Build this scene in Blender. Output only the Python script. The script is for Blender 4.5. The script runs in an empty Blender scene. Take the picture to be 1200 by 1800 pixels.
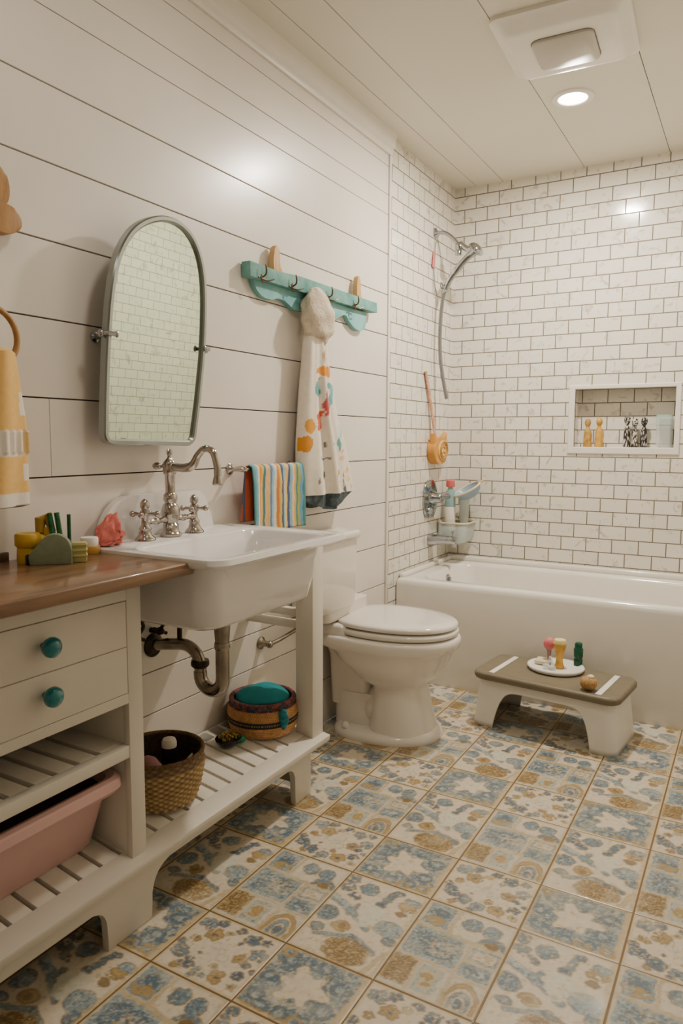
import bpy, bmesh, math, random
import numpy as np
from mathutils import Vector, Matrix
random.seed(7)
np.random.seed(7)
S = bpy.context.scene
COL = S.collection
PI = math.pi

# ------------------------------------------------------------------ colour and material helpers
def lin(c):
    out = []
    for v in c[:3]:
        v = v / 255.0
        out.append(v / 12.92 if v <= 0.04045 else ((v + 0.055) / 1.055) ** 2.4)
    return tuple(out)

def lin_np(a):
    a = np.clip(a, 0, 1)
    return np.where(a <= 0.04045, a / 12.92, ((a + 0.055) / 1.055) ** 2.4)

def _base(name):
    m = bpy.data.materials.new(name)
    m.use_nodes = True
    nt = m.node_tree
    return m, nt, nt.nodes['Principled BSDF']

def mat(name, c, rough=0.5, metal=0.0, coat=0.0, var=0.06, scale=14.0, bump=0.0, bscale=80.0, trans=0.0, alpha=1.0,
        ior=1.45, sss=0.0, spec=0.5, c2=None, sheen=0.0, crough=0.08):
    m, nt, b = _base(name)
    N, L = nt.nodes, nt.links
    tc = N.new('ShaderNodeTexCoord')
    no = N.new('ShaderNodeTexNoise')
    no.inputs['Scale'].default_value = scale
    no.inputs['Detail'].default_value = 4
    L.new(tc.outputs['Object'], no.inputs['Vector'])
    mx = N.new('ShaderNodeMix')
    mx.data_type = 'RGBA'
    l = lin(c)
    if c2 is None:
        l2 = tuple(v * (1 - var * 2) for v in l)
    else:
        l2 = lin(c2)
    mx.inputs[6].default_value = (*l, 1)
    mx.inputs[7].default_value = (*l2, 1)
    mr = N.new('ShaderNodeMapRange')
    mr.inputs[1].default_value = 0.35
    mr.inputs[2].default_value = 0.68
    L.new(no.outputs['Fac'], mr.inputs[0])
    L.new(mr.outputs[0], mx.inputs[0])
    L.new(mx.outputs[2], b.inputs['Base Color'])
    b.inputs['Roughness'].default_value = rough
    b.inputs['Metallic'].default_value = metal
    b.inputs['Coat Weight'].default_value = coat
    b.inputs['Coat Roughness'].default_value = crough
    b.inputs['Transmission Weight'].default_value = trans
    b.inputs['Alpha'].default_value = alpha
    b.inputs['IOR'].default_value = ior
    b.inputs['Specular IOR Level'].default_value = spec
    if sheen:
        b.inputs['Sheen Weight'].default_value = sheen
    if bump:
        n2 = N.new('ShaderNodeTexNoise')
        n2.inputs['Scale'].default_value = bscale
        n2.inputs['Detail'].default_value = 3
        L.new(tc.outputs['Object'], n2.inputs['Vector'])
        bp = N.new('ShaderNodeBump')
        bp.inputs['Strength'].default_value = bump
        bp.inputs['Distance'].default_value = 0.004
        L.new(n2.outputs['Fac'], bp.inputs['Height'])
        L.new(bp.outputs['Normal'], b.inputs['Normal'])
    return m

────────

EXERCISE INSTRUCTIONS:
Copy each line of the preceding data that contains the string "scene".

RESULT OF THIS EXERCISE:
Build this scene in Blender. Output only the Python script. The script is for Blender 4.5. The script runs in an empty Blender scene. Take the picture to be 1200 by 1800 pixels.
S = bpy.context.scene